The researchers indicate that as robotics adoption increases, governments will need to help workers develop new tools and skills so that they can adapt to new roles.

The study offers a framework to protect vulnerable jobs from automation, targeting stakeholders across the manufacturing sector:

  • Government: Adapt policy to fit the needs of the workplace and economy during robotization; develop collaborative ecosystems for skills development, such as science parks and living labs; use labour market data and business trends to plan strategies to incentivize companies to engage in retraining programs; identify the areas most vulnerable to automation-related job displacement and make investments in infrastructure, training and welfare programmes. 
  • Business leaders: Look for technological solutions to keep up with innovation and global competition; communicate intentions with robots directly to workers; invest in robot training and education for your workforce.

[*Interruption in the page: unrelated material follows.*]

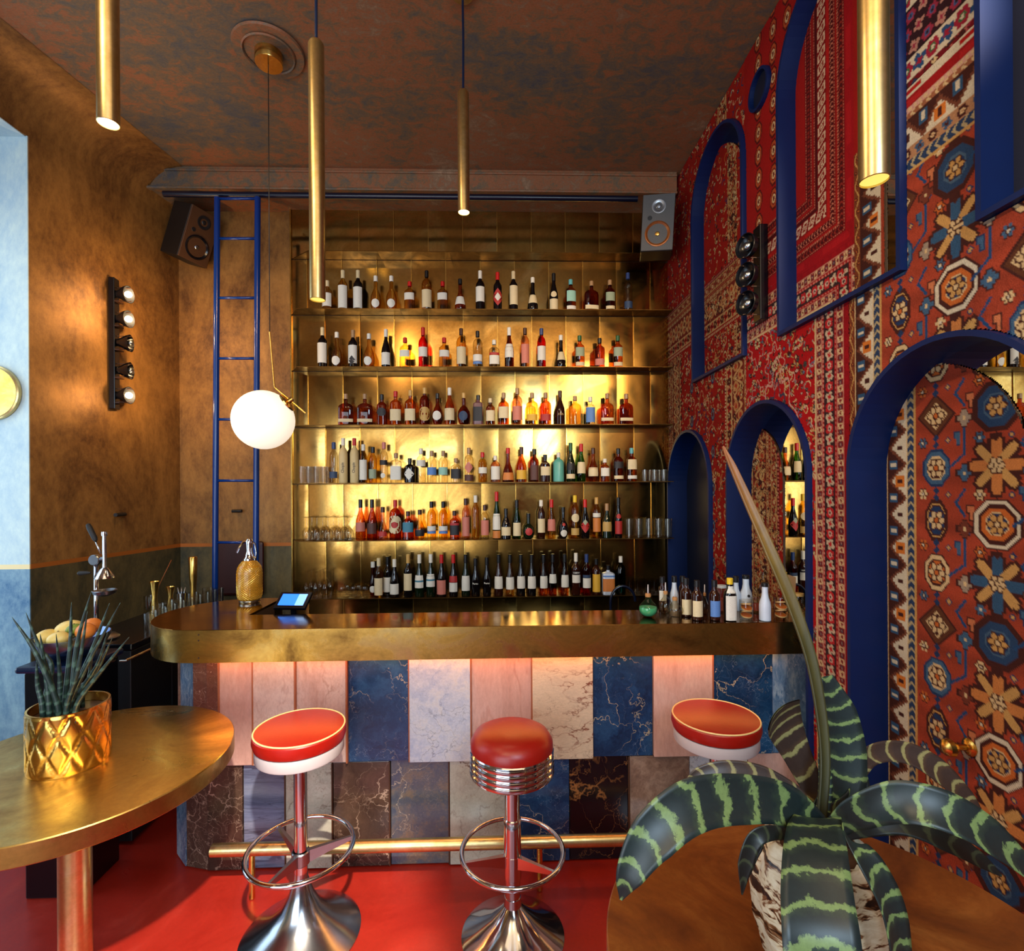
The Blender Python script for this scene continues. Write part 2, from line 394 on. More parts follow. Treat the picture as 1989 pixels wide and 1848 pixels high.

  • Educators: Focus on fostering technology skills, but also “soft” skills; develop flexible, lifelong learning opportunities that can translate to workers on the job; create new partnerships with local industry to see which skills are more or less important, and to develop specific training programs for displaced workers.

  • Technology companies: Participate in industry-wide initiatives to invest in human capital, such as profit sharing; partner with government and educators on retraining and coaching; solve technological problems created by robots.

  • Workers: Evaluate your own job to understand the difference between "soft" (human) skills and automatable skills, and focus on developing the human skills; understand that retraining and upskilling is normal and you will need to participate in lifelong learning; support programs that develop job flexibility, even in unionized environments.